## Begin RECORDED INFORMATION

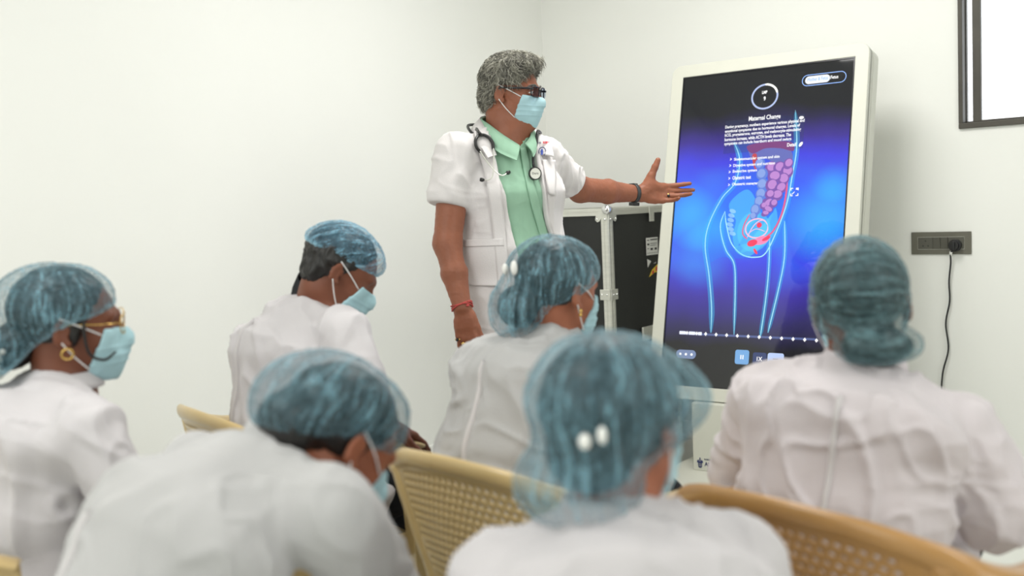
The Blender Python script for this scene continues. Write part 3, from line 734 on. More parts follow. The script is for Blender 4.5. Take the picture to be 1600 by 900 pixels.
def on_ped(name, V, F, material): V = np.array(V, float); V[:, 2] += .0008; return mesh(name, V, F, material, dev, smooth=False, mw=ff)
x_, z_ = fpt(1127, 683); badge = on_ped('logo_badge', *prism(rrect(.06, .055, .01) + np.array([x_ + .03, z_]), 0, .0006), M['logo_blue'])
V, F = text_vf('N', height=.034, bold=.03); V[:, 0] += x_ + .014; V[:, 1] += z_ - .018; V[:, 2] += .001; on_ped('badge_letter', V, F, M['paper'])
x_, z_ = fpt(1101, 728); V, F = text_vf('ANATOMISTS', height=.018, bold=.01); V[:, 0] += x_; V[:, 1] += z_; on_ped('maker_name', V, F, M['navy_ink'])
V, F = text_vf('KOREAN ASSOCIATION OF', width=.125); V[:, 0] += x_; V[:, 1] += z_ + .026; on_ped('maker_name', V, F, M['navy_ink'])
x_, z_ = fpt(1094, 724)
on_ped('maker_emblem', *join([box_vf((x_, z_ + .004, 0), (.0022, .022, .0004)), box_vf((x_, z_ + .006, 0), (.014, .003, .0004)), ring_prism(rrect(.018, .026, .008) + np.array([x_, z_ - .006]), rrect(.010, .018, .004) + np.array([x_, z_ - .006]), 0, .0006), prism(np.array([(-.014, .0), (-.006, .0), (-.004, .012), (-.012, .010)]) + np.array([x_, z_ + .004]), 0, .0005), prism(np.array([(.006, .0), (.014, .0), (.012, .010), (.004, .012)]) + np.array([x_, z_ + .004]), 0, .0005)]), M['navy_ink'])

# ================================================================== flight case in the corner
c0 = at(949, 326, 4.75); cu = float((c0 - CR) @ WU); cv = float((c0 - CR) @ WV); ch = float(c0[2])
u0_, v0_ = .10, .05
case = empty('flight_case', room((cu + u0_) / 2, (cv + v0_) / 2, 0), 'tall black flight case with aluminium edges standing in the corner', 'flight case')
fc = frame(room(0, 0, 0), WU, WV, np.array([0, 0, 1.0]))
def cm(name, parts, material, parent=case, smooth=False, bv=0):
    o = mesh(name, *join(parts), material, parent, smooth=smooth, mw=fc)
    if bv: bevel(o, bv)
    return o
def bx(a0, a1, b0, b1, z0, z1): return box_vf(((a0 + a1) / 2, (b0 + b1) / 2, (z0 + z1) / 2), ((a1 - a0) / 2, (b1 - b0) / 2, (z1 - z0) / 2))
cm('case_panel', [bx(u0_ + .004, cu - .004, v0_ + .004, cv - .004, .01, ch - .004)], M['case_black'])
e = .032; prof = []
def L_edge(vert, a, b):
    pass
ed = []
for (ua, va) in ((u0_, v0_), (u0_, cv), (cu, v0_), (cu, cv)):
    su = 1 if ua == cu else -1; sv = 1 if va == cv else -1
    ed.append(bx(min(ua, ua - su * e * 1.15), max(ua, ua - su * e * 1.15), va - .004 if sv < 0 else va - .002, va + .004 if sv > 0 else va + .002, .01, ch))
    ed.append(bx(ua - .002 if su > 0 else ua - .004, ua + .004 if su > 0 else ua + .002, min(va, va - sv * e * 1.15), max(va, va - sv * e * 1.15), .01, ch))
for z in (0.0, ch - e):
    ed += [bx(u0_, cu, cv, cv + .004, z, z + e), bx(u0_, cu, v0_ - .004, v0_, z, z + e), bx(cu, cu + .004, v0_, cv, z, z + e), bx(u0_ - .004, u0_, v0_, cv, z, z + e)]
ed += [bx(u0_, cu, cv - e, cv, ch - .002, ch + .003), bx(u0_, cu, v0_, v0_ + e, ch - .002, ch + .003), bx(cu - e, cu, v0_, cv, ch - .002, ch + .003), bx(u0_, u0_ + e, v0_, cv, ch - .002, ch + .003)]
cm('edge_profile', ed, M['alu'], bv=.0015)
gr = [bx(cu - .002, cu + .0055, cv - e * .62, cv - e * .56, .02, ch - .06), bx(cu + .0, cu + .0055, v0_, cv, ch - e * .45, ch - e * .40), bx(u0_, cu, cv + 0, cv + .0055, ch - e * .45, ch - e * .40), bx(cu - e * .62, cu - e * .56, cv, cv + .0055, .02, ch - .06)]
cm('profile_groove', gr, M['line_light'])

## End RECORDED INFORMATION

Print out the lines exactly, skipping any picture.

The Blender Python script for this scene continues. Write part 3, from line 734 on. More parts follow. The script is for Blender 4.5. Take the picture to be 1600 by 900 pixels.
def on_ped(name, V, F, material): V = np.array(V, float); V[:, 2] += .0008; return mesh(name, V, F, material, dev, smooth=False, mw=ff)
x_, z_ = fpt(1127, 683); badge = on_ped('logo_badge', *prism(rrect(.06, .055, .01) + np.array([x_ + .03, z_]), 0, .0006), M['logo_blue'])
V, F = text_vf('N', height=.034, bold=.03); V[:, 0] += x_ + .014; V[:, 1] += z_ - .018; V[:, 2] += .001; on_ped('badge_letter', V, F, M['paper'])
x_, z_ = fpt(1101, 728); V, F = text_vf('ANATOMISTS', height=.018, bold=.01); V[:, 0] += x_; V[:, 1] += z_; on_ped('maker_name', V, F, M['navy_ink'])
V, F = text_vf('KOREAN ASSOCIATION OF', width=.125); V[:, 0] += x_; V[:, 1] += z_ + .026; on_ped('maker_name', V, F, M['navy_ink'])
x_, z_ = fpt(1094, 724)
on_ped('maker_emblem', *join([box_vf((x_, z_ + .004, 0), (.0022, .022, .0004)), box_vf((x_, z_ + .006, 0), (.014, .003, .0004)), ring_prism(rrect(.018, .026, .008) + np.array([x_, z_ - .006]), rrect(.010, .018, .004) + np.array([x_, z_ - .006]), 0, .0006), prism(np.array([(-.014, .0), (-.006, .0), (-.004, .012), (-.012, .010)]) + np.array([x_, z_ + .004]), 0, .0005), prism(np.array([(.006, .0), (.014, .0), (.012, .010), (.004, .012)]) + np.array([x_, z_ + .004]), 0, .0005)]), M['navy_ink'])

# ================================================================== flight case in the corner
c0 = at(949, 326, 4.75); cu = float((c0 - CR) @ WU); cv = float((c0 - CR) @ WV); ch = float(c0[2])
u0_, v0_ = .10, .05
case = empty('flight_case', room((cu + u0_) / 2, (cv + v0_) / 2, 0), 'tall black flight case with aluminium edges standing in the corner', 'flight case')
fc = frame(room(0, 0, 0), WU, WV, np.array([0, 0, 1.0]))
def cm(name, parts, material, parent=case, smooth=False, bv=0):
    o = mesh(name, *join(parts), material, parent, smooth=smooth, mw=fc)
    if bv: bevel(o, bv)
    return o
def bx(a0, a1, b0, b1, z0, z1): return box_vf(((a0 + a1) / 2, (b0 + b1) / 2, (z0 + z1) / 2), ((a1 - a0) / 2, (b1 - b0) / 2, (z1 - z0) / 2))
cm('case_panel', [bx(u0_ + .004, cu - .004, v0_ + .004, cv - .004, .01, ch - .004)], M['case_black'])
e = .032; prof = []
def L_edge(vert, a, b):
    pass
ed = []
for (ua, va) in ((u0_, v0_), (u0_, cv), (cu, v0_), (cu, cv)):
    su = 1 if ua == cu else -1; sv = 1 if va == cv else -1
    ed.append(bx(min(ua, ua - su * e * 1.15), max(ua, ua - su * e * 1.15), va - .004 if sv < 0 else va - .002, va + .004 if sv > 0 else va + .002, .01, ch))
    ed.append(bx(ua - .002 if su > 0 else ua - .004, ua + .004 if su > 0 else ua + .002, min(va, va - sv * e * 1.15), max(va, va - sv * e * 1.15), .01, ch))
for z in (0.0, ch - e):
    ed += [bx(u0_, cu, cv, cv + .004, z, z + e), bx(u0_, cu, v0_ - .004, v0_, z, z + e), bx(cu, cu + .004, v0_, cv, z, z + e), bx(u0_ - .004, u0_, v0_, cv, z, z + e)]
ed += [bx(u0_, cu, cv - e, cv, ch - .002, ch + .003), bx(u0_, cu, v0_, v0_ + e, ch - .002, ch + .003), bx(cu - e, cu, v0_, cv, ch - .002, ch + .003), bx(u0_, u0_ + e, v0_, cv, ch - .002, ch + .003)]
cm('edge_profile', ed, M['alu'], bv=.0015)
gr = [bx(cu - .002, cu + .0055, cv - e * .62, cv - e * .56, .02, ch - .06), bx(cu + .0, cu + .0055, v0_, cv, ch - e * .45, ch - e * .40), bx(u0_, cu, cv + 0, cv + .0055, ch - e * .45, ch - e * .40), bx(cu - e * .62, cu - e * .56, cv, cv + .0055, .02, ch - .06)]
cm('profile_groove', gr, M['line_light'])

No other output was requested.